The young man approached my van. He tells me: He ran out of gas, can’t get a hold of his wife, needs a gas can and ride to a gas station. He’s clean-cut, doesn’t look threatening and starts off by extending his hand and saying he’s James. He also offers me money to help him. My response to his obvious distress, “I can’t. I’m on my way to church and I’ll be late.”

What? I’m a woman and I was alone, but the minute the words left my mouth, I thought how ludicrous I sounded. How could a Christian on his/her way to church refuse to help? If I didn’t want to help, I should never have stopped. The truth? I didn’t want to be inconvenienced. My brain quickly ran through possible scenarios to help, because it only took me a few seconds to realize I was going to help.

WWJD. I remember when that was all the rage. Christians wore bracelets, necklaces, t-shirts and plastered it on everything – WWJD – What Would Jesus Do? I told the young man to get in my van. I drove him back to my house, got our gas container filled with gas for the mower, gave it to him and told him it was enough gas to get him to a gas station. (okay, I know I used the word gas a lot in that sentence) He – James – asked me about church, told me about his wife and one-year-old son, and baby girl due in three months.

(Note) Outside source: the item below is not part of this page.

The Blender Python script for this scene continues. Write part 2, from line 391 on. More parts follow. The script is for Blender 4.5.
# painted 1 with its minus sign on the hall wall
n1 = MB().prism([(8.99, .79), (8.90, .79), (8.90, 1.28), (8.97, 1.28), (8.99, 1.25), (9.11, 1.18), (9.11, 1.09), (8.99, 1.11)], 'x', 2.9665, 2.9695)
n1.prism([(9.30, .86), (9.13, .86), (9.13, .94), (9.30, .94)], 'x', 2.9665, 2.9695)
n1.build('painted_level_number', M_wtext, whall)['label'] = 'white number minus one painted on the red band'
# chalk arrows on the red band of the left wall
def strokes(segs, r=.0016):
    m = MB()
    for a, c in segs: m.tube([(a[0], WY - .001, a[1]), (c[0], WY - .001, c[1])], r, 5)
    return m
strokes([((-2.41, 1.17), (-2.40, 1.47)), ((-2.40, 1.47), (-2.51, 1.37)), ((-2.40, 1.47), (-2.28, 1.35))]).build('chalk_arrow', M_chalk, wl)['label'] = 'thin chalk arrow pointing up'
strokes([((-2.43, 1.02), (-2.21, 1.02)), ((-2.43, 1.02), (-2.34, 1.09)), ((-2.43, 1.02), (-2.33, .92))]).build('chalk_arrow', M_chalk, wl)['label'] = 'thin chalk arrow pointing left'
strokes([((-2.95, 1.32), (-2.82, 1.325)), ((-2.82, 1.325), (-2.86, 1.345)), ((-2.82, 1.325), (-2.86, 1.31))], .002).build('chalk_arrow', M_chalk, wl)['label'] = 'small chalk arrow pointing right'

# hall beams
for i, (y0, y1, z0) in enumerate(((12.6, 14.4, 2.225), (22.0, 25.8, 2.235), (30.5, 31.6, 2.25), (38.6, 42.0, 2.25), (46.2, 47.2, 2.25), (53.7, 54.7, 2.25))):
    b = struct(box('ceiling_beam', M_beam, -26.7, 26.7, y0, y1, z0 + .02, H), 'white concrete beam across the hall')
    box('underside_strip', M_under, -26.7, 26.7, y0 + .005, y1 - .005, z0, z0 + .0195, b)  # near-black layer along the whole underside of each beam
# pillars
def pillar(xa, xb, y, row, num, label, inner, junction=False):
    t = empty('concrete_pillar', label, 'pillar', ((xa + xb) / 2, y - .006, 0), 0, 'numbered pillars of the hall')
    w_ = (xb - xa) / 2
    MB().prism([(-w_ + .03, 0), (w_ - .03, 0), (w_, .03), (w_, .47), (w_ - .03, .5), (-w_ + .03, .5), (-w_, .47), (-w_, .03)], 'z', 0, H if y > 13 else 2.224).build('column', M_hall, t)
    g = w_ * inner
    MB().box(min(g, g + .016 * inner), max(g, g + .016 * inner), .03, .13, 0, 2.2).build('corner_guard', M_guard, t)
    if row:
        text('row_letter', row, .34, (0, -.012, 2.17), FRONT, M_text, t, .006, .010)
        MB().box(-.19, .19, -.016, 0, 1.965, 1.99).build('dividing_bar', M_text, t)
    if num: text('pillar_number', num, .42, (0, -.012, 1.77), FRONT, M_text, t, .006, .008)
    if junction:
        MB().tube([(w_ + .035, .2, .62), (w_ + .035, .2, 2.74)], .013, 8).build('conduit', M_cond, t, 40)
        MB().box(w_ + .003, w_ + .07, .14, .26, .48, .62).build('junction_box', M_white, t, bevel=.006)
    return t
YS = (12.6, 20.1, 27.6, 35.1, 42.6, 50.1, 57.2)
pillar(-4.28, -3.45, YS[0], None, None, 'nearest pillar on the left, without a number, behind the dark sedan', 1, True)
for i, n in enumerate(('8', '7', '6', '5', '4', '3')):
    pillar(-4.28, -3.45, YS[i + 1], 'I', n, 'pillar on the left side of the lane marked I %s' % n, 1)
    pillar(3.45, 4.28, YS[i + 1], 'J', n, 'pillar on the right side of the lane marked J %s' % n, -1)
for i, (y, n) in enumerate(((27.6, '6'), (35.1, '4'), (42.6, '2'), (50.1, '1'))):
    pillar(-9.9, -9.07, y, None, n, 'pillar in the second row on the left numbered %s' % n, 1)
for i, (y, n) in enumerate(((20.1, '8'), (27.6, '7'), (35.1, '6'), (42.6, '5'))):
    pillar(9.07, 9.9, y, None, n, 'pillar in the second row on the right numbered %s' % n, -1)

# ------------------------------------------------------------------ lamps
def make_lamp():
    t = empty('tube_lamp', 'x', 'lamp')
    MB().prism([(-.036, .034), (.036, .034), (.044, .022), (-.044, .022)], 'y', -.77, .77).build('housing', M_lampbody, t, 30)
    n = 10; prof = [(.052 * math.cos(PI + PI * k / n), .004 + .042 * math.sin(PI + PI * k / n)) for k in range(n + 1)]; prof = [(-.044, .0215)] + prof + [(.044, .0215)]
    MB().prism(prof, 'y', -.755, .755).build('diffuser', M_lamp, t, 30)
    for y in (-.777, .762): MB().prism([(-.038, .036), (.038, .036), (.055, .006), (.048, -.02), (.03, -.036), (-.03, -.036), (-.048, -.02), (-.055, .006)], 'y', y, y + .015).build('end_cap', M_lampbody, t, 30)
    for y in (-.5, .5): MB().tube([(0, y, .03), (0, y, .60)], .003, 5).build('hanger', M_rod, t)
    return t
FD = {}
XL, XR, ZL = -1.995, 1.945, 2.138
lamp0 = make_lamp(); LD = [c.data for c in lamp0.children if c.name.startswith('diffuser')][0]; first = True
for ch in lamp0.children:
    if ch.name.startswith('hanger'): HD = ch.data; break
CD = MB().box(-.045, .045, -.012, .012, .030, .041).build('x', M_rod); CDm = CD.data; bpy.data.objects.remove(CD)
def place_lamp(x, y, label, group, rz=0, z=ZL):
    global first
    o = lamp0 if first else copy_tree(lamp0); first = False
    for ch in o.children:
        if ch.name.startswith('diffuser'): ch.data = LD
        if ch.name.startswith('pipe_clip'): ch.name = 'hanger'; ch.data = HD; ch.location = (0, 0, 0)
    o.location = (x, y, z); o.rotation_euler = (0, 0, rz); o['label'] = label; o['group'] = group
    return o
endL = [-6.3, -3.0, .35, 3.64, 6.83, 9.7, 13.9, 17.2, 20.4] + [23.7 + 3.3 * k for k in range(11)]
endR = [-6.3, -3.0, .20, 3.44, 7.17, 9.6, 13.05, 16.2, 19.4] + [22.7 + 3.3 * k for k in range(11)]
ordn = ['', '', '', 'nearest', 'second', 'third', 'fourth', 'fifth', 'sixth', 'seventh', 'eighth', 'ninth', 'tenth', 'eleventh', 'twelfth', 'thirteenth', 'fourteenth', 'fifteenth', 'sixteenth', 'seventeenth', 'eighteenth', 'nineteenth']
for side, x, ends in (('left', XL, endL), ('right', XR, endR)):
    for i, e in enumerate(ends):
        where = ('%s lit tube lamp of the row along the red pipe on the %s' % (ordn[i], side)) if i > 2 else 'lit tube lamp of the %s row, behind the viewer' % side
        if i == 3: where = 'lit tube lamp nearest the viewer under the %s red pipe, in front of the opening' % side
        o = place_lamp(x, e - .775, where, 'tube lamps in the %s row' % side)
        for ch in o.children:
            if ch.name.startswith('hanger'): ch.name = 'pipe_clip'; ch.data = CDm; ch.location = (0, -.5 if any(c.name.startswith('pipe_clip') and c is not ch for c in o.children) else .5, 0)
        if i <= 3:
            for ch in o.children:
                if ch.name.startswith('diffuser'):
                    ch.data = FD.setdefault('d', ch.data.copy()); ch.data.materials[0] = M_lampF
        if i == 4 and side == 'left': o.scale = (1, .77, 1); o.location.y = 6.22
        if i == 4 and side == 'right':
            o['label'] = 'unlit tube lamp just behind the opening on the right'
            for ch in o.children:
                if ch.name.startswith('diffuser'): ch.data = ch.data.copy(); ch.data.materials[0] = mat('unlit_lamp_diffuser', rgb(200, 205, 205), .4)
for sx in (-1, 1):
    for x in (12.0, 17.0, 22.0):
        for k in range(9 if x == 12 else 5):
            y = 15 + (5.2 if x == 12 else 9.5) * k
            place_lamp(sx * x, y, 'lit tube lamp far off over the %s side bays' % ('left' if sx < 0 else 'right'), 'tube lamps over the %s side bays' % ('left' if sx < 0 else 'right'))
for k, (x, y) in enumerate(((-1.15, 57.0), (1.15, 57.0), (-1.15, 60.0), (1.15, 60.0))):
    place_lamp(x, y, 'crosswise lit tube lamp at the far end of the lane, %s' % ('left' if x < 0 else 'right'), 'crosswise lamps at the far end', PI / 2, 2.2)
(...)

He repeatedly thanked me, offered me money again. I again refused the money, but told him to return my gas container. Just put it in my driveway, I said. I felt good about helping. I felt remorse that being inconvenienced keeps me from helping more often. Shame on me. Shame on us. I was late for church, but lightning didn't strike me. And my gas can? It was not here when I returned home from church two hours later. It still hasn’t been returned.

*sigh* What Would Jesus Do? Well, Jesus might use it as a parable, so I think I’ll work this into a story. And, yes, my husband told me how dangerous the situation could have been, after he told me it was sweet of me to help.